48 heures à Chartres, sur les chemins de Péguy et de Proust
Centre-Val de Loire - Pays de la Loire/2025
Chartres, à une heure de Paris – ou éventuellement deux selon l’heure et l’endroit de la capitale dont vous partez –, est une destination facile et majeure. Pour le charme de son quartier ancien, pour son animation commerciale avec beaucoup de bonnes boutiques de bouche, pour ses belles tables, nombreuses en densité pour une préfecture de moins de 40 000 habitants, et bien sûr pour sa célèbre cathédrale gothique du XIIIe siècle, qui émerge à des dizaines de kilomètres à la ronde des plaines à blé de la Beauce.
Le pèlerinage marial qui fait converger les fidèles du monde entier se déroule durant trois jours à la Pentecôte. Dans la tradition chrétienne, comme pour Saint-Jacques-de-Compostelle qui inclut Chartres sur l’un de ses chemins, le pèlerinage se parcourt à pied, et sa notoriété a été encore renforcée par Charles Péguy, qui marcha jusqu’à Chartres depuis Paris, suivant un vœu fait l’année précédente pour son fils malade. Ses deux flèches qui se dressent fièrement au-dessus de la ville, encadrant la célèbre rosace, attirent donc des milliers de pèlerins, et donc de touristes découvrant la ville à cette occasion, et pas seulement dans la nef aux magnifiques vitraux « bleu de Chartres » et sur la grande esplanade.
Péguy à Chartres, Proust à Illiers… À une trentaine de kilomètres de Chartres, voilà Illiers-Combray, seule commune de France portant un nom fictif. C’est en effet chez sa tante Élisabeth, rebaptisée Léonie dans Du côté de chez Swann, et son oncle Jules, devenu Octave, que le petit Marcel passe quelques vacances d’été, autour de 1880, à Illiers, qui va devenir Combray dans son œuvre, site majeur de À la recherche du temps perdu dans la quête permanente de l’innocence de l’enfance et des émotions premières. C’est ainsi que la fameuse réminiscence sensorielle des « madeleines de tante Léonie » provoque chez l’auteur une charge émotionnelle intense.

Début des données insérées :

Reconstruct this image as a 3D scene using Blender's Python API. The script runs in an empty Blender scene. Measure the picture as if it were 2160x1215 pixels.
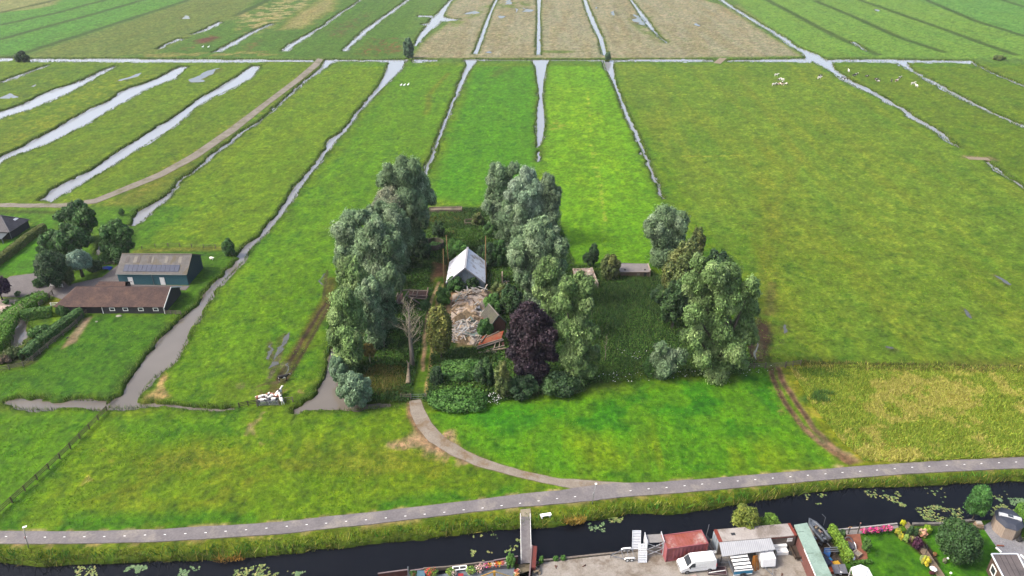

À Illiers aujourd’hui, pourtant, l’évocation de Proust, peut-on le dire trivialement, ne court pas les rues. On pourrait attendre, pour ce géant de la littérature mondiale, une activité tout au long de l’année, une mise en scène touristique pour profiter de cette renommée. Rien de tout cela, Illiers est un bourg tranquille, avec sa petite église au centre, quelques commerces, et heureusement, pour les admirateurs, un musée Marcel Proust dans la maison de la tante et un itinéraire dans le village, une statue de « P’tit Loup » – surnom de Marcel enfant donné par sa mère, sur un banc devant l’église, œuvre de la sculptrice Ybah – et la fameuse promenade du jardin du Pré Catelan, sur les bords du Loir, qui fut réellement créé par l’oncle Jules vers 1850. Quant aux fameuses madeleines, même si l’on pressent que chaque artisan pourrait en faire une recette personnelle différente, elles ne sont guère mises en valeur. À l’office de tourisme, on nous indique pouvoir trouver des madeleines « à Rapid Market et à Intermarché ».
Pourtant, cette petite promenade en Beauce n’est pas vaine pour les lecteurs gourmands. Les évocations proustiennes suffisent à donner envie de relire Swann, d’une part, et par ailleurs, en poussant un peu au sud-ouest, vous découvrirez Brou, village de même dimension avec ses 3 000 habitants, mais beaucoup plus actif et fourni en commerces, en particulier le mercredi pour son remarquable marché qui occupe tout le centre et attire toute la région. Pour boucler la boucle, vous reviendrez vers Chartres en passant par Dangeau, son église classée du XIIe siècle et sa belle auberge.